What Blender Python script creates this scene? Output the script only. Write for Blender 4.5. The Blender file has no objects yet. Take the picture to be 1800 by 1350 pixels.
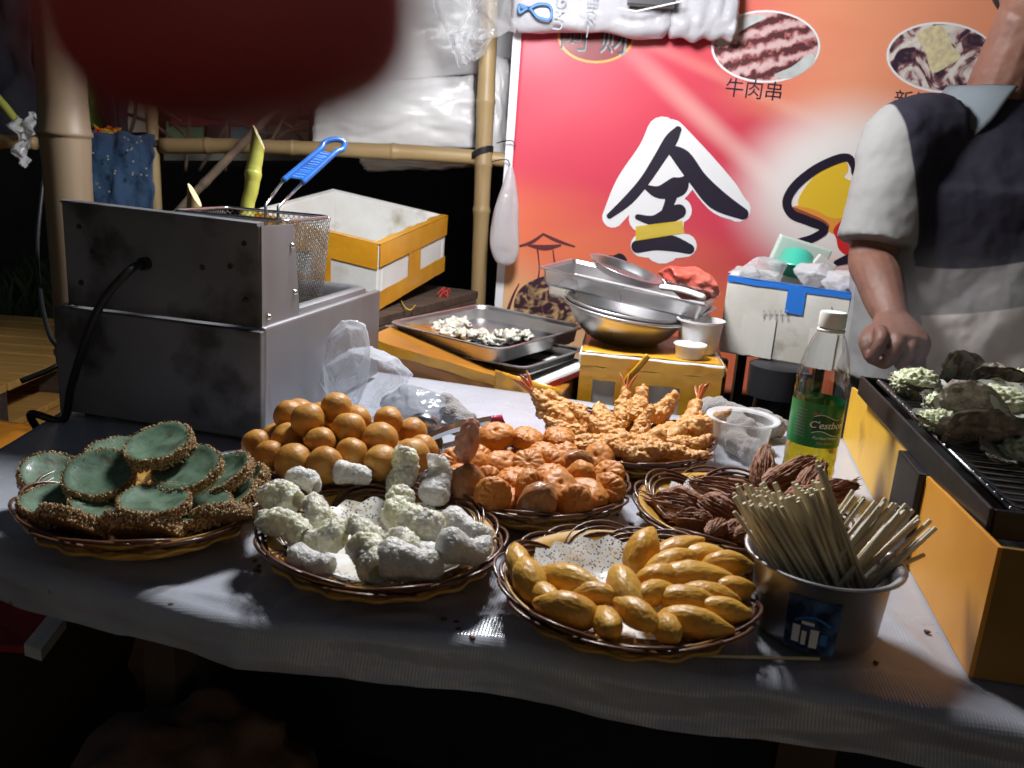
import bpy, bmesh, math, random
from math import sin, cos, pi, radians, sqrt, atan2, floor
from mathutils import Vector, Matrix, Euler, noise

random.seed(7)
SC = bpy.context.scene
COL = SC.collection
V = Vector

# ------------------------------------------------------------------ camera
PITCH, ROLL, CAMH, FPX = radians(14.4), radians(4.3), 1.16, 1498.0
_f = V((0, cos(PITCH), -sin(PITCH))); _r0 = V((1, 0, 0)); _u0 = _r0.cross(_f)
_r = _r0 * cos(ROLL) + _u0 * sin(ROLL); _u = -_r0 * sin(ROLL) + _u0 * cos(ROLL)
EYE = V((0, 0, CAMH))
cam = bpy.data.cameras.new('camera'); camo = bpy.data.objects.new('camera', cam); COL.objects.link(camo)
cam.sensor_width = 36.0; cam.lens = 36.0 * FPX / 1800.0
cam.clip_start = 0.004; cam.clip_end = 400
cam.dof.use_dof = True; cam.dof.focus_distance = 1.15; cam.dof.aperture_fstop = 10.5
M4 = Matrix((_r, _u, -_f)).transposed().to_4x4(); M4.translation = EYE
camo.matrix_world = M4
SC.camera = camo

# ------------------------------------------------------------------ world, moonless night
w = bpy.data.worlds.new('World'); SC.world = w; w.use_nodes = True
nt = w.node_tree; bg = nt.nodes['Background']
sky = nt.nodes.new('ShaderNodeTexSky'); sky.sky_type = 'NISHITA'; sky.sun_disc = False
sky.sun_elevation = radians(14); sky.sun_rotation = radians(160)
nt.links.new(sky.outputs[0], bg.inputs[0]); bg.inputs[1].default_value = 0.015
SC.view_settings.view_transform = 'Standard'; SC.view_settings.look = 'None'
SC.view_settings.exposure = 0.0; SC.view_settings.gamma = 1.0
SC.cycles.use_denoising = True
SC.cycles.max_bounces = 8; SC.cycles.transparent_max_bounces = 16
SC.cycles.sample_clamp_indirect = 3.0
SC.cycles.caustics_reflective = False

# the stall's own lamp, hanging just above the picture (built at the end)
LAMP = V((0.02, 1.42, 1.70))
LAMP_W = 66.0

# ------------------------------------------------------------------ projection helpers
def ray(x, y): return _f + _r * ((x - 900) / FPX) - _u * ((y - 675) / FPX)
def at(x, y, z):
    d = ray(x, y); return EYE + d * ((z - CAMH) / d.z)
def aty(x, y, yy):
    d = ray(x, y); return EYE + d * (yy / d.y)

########

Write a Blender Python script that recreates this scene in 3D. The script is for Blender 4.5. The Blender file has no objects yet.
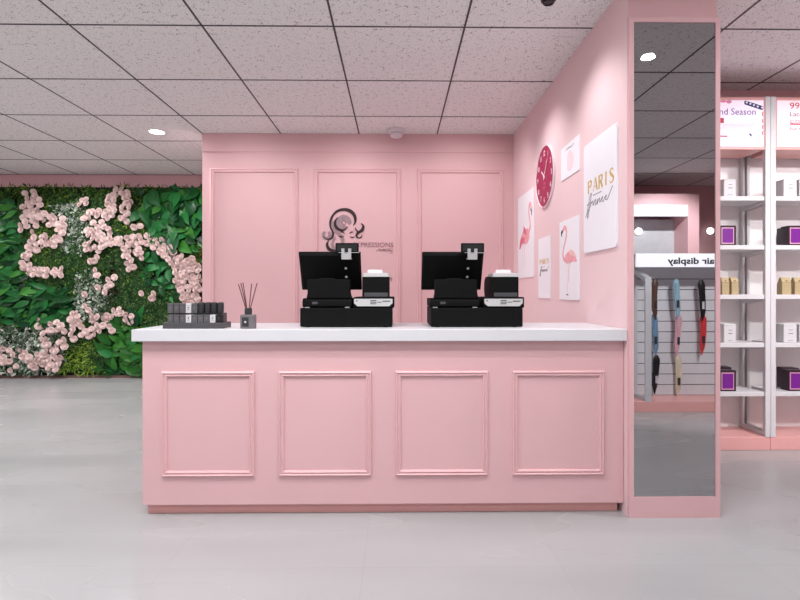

########

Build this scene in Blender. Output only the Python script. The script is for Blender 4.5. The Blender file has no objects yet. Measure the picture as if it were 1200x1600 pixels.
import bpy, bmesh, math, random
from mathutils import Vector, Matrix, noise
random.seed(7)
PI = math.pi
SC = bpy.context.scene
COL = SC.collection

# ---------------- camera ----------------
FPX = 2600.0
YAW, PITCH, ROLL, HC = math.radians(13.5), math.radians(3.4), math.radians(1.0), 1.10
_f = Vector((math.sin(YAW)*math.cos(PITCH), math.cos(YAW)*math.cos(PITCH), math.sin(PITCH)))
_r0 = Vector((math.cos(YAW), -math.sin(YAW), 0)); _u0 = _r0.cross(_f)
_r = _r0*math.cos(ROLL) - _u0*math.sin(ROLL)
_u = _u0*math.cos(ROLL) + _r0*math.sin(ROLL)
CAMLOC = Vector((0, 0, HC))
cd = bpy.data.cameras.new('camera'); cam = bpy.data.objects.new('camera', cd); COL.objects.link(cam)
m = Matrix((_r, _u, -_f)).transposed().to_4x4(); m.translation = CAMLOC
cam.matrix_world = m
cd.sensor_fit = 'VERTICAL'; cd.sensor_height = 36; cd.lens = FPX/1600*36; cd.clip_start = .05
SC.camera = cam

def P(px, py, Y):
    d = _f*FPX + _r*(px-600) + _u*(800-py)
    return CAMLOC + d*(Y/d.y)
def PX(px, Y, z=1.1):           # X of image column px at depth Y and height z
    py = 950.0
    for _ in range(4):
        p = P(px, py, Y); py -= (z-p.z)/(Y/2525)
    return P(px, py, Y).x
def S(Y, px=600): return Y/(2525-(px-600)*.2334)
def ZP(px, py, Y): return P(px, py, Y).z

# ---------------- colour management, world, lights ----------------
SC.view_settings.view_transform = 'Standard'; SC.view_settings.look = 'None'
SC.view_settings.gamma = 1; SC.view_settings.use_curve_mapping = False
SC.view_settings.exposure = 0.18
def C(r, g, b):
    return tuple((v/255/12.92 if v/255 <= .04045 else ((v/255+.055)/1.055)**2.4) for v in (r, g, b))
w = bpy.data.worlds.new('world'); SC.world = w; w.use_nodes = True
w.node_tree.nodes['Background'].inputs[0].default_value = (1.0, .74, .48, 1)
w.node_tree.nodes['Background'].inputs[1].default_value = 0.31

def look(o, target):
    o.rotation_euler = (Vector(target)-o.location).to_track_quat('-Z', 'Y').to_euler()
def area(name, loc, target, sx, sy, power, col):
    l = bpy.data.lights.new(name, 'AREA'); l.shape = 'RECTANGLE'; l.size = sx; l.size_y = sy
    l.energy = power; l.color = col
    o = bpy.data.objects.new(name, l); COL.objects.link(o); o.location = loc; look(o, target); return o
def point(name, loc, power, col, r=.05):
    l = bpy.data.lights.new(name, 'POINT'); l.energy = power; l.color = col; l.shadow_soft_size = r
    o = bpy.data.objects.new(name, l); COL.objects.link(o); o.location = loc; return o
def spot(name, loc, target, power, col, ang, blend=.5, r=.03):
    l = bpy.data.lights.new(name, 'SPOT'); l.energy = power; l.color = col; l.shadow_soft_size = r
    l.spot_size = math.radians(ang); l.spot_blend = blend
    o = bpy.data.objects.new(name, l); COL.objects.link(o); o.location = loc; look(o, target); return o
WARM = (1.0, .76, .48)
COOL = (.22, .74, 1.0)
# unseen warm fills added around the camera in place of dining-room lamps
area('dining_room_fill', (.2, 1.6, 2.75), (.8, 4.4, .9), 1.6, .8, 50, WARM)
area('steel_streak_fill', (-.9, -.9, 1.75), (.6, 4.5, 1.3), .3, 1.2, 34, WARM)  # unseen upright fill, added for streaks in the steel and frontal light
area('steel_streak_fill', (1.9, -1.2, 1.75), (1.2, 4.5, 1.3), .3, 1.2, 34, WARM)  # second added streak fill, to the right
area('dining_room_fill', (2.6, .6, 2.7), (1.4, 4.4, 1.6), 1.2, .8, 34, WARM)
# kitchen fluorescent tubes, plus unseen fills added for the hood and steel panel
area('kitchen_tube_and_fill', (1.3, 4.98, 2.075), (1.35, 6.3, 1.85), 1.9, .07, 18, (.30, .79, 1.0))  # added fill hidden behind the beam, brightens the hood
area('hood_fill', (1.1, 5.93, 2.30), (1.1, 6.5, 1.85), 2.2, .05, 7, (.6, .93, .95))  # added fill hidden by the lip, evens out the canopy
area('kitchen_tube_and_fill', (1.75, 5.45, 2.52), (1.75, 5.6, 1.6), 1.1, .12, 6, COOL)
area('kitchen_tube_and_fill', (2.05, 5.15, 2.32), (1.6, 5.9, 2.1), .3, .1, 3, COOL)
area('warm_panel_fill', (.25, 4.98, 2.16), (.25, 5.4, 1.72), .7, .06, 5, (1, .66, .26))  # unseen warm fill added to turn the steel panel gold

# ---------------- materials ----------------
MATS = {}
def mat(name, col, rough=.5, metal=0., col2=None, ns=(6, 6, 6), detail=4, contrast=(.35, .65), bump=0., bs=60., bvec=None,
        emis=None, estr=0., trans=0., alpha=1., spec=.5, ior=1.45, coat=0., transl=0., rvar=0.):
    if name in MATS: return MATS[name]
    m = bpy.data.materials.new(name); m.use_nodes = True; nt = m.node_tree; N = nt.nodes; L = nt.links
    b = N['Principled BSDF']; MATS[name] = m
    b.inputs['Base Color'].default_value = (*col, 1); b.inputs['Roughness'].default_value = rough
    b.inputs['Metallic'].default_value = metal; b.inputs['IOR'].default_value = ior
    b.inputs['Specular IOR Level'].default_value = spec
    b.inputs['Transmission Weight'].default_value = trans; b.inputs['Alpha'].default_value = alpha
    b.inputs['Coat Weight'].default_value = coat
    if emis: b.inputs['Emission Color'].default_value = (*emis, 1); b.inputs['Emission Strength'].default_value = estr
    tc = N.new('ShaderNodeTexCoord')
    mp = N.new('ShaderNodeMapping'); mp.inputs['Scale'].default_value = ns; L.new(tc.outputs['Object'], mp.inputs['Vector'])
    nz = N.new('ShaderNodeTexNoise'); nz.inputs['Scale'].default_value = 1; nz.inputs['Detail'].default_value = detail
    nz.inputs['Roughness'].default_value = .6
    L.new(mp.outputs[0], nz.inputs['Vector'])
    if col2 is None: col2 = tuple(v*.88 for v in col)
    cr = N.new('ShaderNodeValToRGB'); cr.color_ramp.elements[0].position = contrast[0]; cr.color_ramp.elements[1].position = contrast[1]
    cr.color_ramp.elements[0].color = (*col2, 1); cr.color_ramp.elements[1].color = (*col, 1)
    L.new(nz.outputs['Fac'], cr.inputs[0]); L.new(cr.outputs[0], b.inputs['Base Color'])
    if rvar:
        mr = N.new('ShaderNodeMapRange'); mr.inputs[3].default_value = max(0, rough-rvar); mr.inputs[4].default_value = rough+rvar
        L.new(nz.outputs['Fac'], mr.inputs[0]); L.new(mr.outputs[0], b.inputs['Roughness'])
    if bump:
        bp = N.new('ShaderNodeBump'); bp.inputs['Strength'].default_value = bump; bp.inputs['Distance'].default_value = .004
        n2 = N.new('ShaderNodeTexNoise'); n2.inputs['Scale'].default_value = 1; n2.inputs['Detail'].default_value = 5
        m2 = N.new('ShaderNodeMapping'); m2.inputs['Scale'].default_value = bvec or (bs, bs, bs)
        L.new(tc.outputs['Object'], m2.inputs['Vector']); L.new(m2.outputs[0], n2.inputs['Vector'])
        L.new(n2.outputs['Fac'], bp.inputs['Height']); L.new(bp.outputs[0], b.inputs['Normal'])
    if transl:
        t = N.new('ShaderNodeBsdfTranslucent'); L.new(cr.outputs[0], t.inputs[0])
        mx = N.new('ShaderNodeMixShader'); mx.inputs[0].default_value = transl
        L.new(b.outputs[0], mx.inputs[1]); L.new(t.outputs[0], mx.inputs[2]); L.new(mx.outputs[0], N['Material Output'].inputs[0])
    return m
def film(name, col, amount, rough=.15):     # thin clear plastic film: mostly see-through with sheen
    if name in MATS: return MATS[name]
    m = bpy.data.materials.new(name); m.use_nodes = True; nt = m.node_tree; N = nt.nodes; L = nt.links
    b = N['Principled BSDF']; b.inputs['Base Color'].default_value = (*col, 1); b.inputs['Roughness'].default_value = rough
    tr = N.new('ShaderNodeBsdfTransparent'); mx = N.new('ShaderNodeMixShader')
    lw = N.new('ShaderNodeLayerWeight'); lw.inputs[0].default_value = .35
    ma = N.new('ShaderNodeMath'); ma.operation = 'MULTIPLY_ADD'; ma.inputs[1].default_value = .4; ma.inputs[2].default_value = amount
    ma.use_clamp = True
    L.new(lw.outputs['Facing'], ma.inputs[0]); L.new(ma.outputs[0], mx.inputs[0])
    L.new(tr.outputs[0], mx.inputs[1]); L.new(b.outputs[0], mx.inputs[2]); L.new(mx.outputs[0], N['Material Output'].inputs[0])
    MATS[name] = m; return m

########

* [EXERCISE DESCRIPTION]
Everything from the line that contains "What Blender Python" down to the line that contains "SC.camera = camo" should be written out exactly, end lines too, minus the pictures.

* [OUTPUT]
What Blender Python script creates this scene? Output the script only. Write for Blender 4.5. The Blender file has no objects yet. Take the picture to be 1800 by 1350 pixels.
import bpy, bmesh, math, random
from math import sin, cos, pi, radians, sqrt, atan2, floor
from mathutils import Vector, Matrix, Euler, noise

random.seed(7)
SC = bpy.context.scene
COL = SC.collection
V = Vector

# ------------------------------------------------------------------ camera
PITCH, ROLL, CAMH, FPX = radians(14.4), radians(4.3), 1.16, 1498.0
_f = V((0, cos(PITCH), -sin(PITCH))); _r0 = V((1, 0, 0)); _u0 = _r0.cross(_f)
_r = _r0 * cos(ROLL) + _u0 * sin(ROLL); _u = -_r0 * sin(ROLL) + _u0 * cos(ROLL)
EYE = V((0, 0, CAMH))
cam = bpy.data.cameras.new('camera'); camo = bpy.data.objects.new('camera', cam); COL.objects.link(camo)
cam.sensor_width = 36.0; cam.lens = 36.0 * FPX / 1800.0
cam.clip_start = 0.004; cam.clip_end = 400
cam.dof.use_dof = True; cam.dof.focus_distance = 1.15; cam.dof.aperture_fstop = 10.5
M4 = Matrix((_r, _u, -_f)).transposed().to_4x4(); M4.translation = EYE
camo.matrix_world = M4
SC.camera = camo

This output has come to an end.